What to expect when your children move out …

Parenthood is something you can lose yourself in. It begins with 24 hours of intensive care, worrying, celebrating, and a kind of tiredness that is unimaginable when you don’t have children. Sports practices, school, countless other activities, a blur of balancing life, work, broken things, moods, and an almost imperceptible shifting of reliance and independence. As a parent, you don’t even notice it until it becomes unmistakable when your children become adults.

I wasn’t ready for it to be over. The quietness, a house that was once the centre of activity, is now quiet. Toys, books, furniture, space; now quiet and seldom even occupied. When my children were young, we read all the books about “What to expect …;” there aren’t any about “What to expect when parenthood ends?”

Of course, parenthood doesn’t end — it evolves. The shift can be freeing, bittersweet, frustrating, and deeply rewarding — often all at once.

I wanted to write about what I was feeling, and as I talk to other parents, the things they have felt or are feeling. Our role as parent’s changes from primary caretaker to consultant to spectator, and it can be the most difficult part of parenting.

No More Day-to-Day Parenting – Where once you managed the chaos of bedtimes, meals, pickups, and routines, all these things disappear, slowly at first, and then with increasing speed. The loss can be staggering. I have tried, sometimes successfully, to continue to be there, sometimes even still sharing the reading of books and novels as a way to stay connected, even as our children move into their twenties.

Distance – At one time this summer, one of our children was working in England, one in the Northwest Territories, and one was only two hours away. Providing support and connection was aided by Zoom calls, phone calls, texts, and occasional care packages of favorite foods and reminders from home. It wasn’t the same, but it was appreciated.

Leading to supporting – Your children are real people, they are adults, in many ways, they are just like you; their lives revolve around new and different priorities. Their work, partners, and passions are different than yours. There is a place for you, if you can accept that, but it is you who has to adjust, not them.

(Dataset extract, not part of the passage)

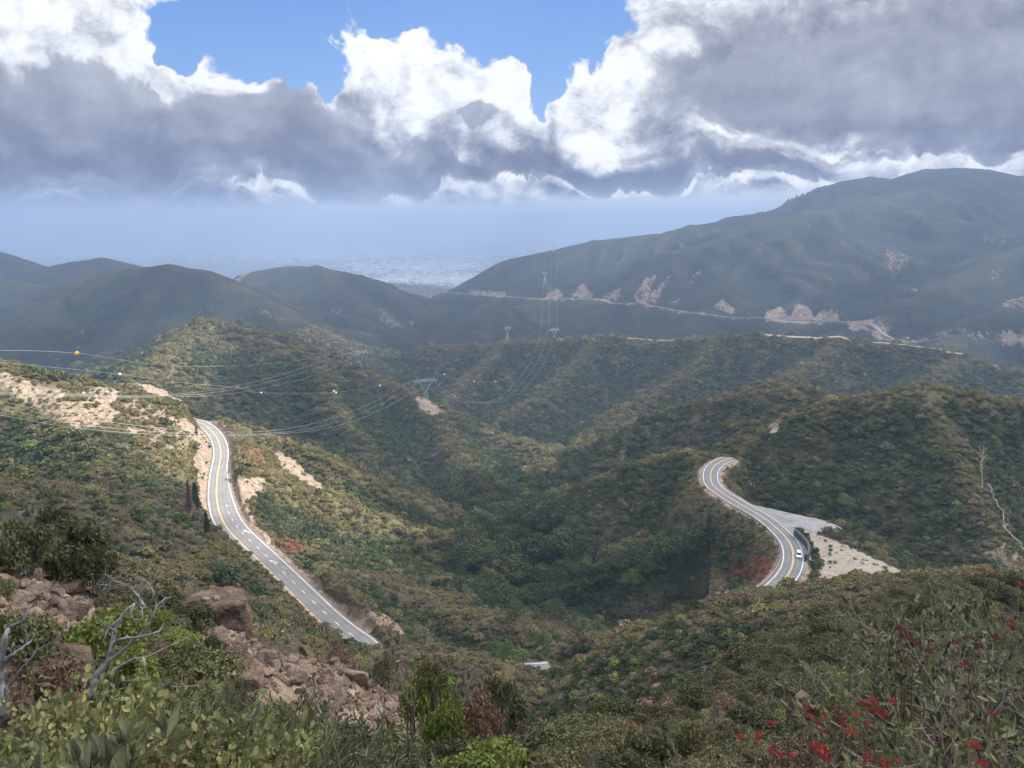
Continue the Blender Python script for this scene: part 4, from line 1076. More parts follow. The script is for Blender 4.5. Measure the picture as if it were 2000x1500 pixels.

“No” – This is a word you will have to learn and to respect when you ask them to visit, to do something, or to make a choice you want them to make. They may or may not be as respectful; however, allow them to grow and learn.

The Bank of Mom and Dad – Your children, like you, perhaps, are going to make mistakes with money. It is important to teach lessons and not to be taken advantage of; however, you may have to lend money, often more than once. Hopefully, eventually, you will be repaid, but don’t rely on that, especially in the short term.

Unexpected life decisions and unhelpful people – Your children will make decisions and connections you will not agree with and find difficult to support … do your best. The right answer depends on the decision and the people involved. Try talking first but trust yourself. Being a parent never ends, and neither does the worry.

Equals – Your children are now adults, you are no longer the automatic provider, appreciate that they like your help and generosity, but accept their invitation to dinner or their help as reciprocity and a significant growth step.

Opinions, Politics, and other things you may not like – Encourage critical thinking, challenging of beliefs, whether political, religious, or personal … it’s going to happen. Debate and conversation are good for families tempered with respect, curiosity, and free of combativeness.

Who are you now? – For twenty or more years, being “Mom” or “Dad” has been central to who you are; it’s time to rediscover what else makes you now and into the future. You owe that to them and to yourself.

Understanding success – Every parent and adult child is going to have a different definition of what it means to have “done a good job” as a parent. Perfection is virtually impossible; however, raising your child so they can make their own choices is success, even if those choices aren’t what you’d make.

Your popularity will ebb and flow – If your child or children are adults now, congratulations, you have survived the teenage years. Your children will alternately love you and hate you. They may pull away, but know that as adults they will return emotionally, spiritually, and physically in cycles … just like you may have done with your parents. Use these opportunities to build your relationships as much as you can.

New Traditions, together – Holidays, birthdays, vacations, and other events will all be different. As parents, you will have to share and modify what you do to continue to be part of your children’s lives. It will look different but invite them into that evolution. Co-create something new and meaningful.

Make sure they know they always have a place to go – Your role does change, parents play a complicated role in the lives of their children but I believe it is important to know that no matter what, no matter when, and no matter for what reason; if they need a safe place to go, they always have one with you.

Writing this post has been emotional for me; all of these issues are part of what, as parents, my wife and I are living right now. Our children are 32, 27, and 24; all three are living some distance away, and all have experienced the ups and downs that life brings. We are proud of them, love them, and want to be there for them as well as being part of their lives.

Parenthood doesn’t end, it’s not over, it’s just different.